::: RECORDED INFORMATION :::
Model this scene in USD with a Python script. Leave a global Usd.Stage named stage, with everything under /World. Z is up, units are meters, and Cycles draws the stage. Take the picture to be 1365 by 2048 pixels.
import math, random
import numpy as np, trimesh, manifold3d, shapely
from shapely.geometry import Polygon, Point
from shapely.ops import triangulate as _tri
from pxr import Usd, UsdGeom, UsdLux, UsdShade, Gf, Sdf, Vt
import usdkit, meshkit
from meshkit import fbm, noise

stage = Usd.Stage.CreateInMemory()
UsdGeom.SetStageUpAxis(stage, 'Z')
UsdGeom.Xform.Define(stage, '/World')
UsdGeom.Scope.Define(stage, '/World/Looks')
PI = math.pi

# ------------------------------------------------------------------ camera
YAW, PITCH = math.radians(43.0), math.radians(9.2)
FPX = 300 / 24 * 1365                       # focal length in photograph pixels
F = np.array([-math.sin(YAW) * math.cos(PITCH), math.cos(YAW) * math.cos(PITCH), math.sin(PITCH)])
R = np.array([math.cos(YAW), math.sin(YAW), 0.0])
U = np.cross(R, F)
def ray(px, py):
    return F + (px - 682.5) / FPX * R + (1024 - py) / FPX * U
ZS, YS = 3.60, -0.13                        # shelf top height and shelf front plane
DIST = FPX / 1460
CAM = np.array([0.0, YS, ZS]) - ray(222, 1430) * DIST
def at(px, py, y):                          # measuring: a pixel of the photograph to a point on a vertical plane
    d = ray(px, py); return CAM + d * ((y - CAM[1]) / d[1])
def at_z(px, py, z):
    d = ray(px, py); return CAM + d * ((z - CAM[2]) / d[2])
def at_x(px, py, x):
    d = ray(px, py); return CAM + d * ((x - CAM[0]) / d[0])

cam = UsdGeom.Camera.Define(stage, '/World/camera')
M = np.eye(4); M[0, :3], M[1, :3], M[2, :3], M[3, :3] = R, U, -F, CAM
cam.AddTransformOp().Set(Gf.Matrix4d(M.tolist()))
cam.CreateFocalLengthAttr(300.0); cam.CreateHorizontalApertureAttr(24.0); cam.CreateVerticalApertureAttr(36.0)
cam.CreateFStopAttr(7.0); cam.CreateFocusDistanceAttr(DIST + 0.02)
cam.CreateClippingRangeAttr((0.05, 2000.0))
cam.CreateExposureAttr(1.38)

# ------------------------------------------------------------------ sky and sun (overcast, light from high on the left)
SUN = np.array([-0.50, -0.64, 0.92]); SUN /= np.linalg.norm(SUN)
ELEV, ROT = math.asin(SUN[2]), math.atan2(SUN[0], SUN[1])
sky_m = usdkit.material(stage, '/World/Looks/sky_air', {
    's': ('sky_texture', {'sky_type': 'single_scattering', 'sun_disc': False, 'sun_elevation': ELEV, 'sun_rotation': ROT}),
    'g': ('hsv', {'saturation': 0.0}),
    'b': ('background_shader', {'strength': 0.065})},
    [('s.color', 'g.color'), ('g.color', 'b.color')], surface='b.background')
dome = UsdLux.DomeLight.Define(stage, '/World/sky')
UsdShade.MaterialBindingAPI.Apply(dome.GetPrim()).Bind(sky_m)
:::
GIVEN EXERCISE: Repeat, exactly and only, the lines from the beginning of the material through the line that contains "PI = math.pi".

EXERCISE ANSWER:
Model this scene in USD with a Python script. Leave a global Usd.Stage named stage, with everything under /World. Z is up, units are meters, and Cycles draws the stage. Take the picture to be 1365 by 2048 pixels.
import math, random
import numpy as np, trimesh, manifold3d, shapely
from shapely.geometry import Polygon, Point
from shapely.ops import triangulate as _tri
from pxr import Usd, UsdGeom, UsdLux, UsdShade, Gf, Sdf, Vt
import usdkit, meshkit
from meshkit import fbm, noise

stage = Usd.Stage.CreateInMemory()
UsdGeom.SetStageUpAxis(stage, 'Z')
UsdGeom.Xform.Define(stage, '/World')
UsdGeom.Scope.Define(stage, '/World/Looks')
PI = math.pi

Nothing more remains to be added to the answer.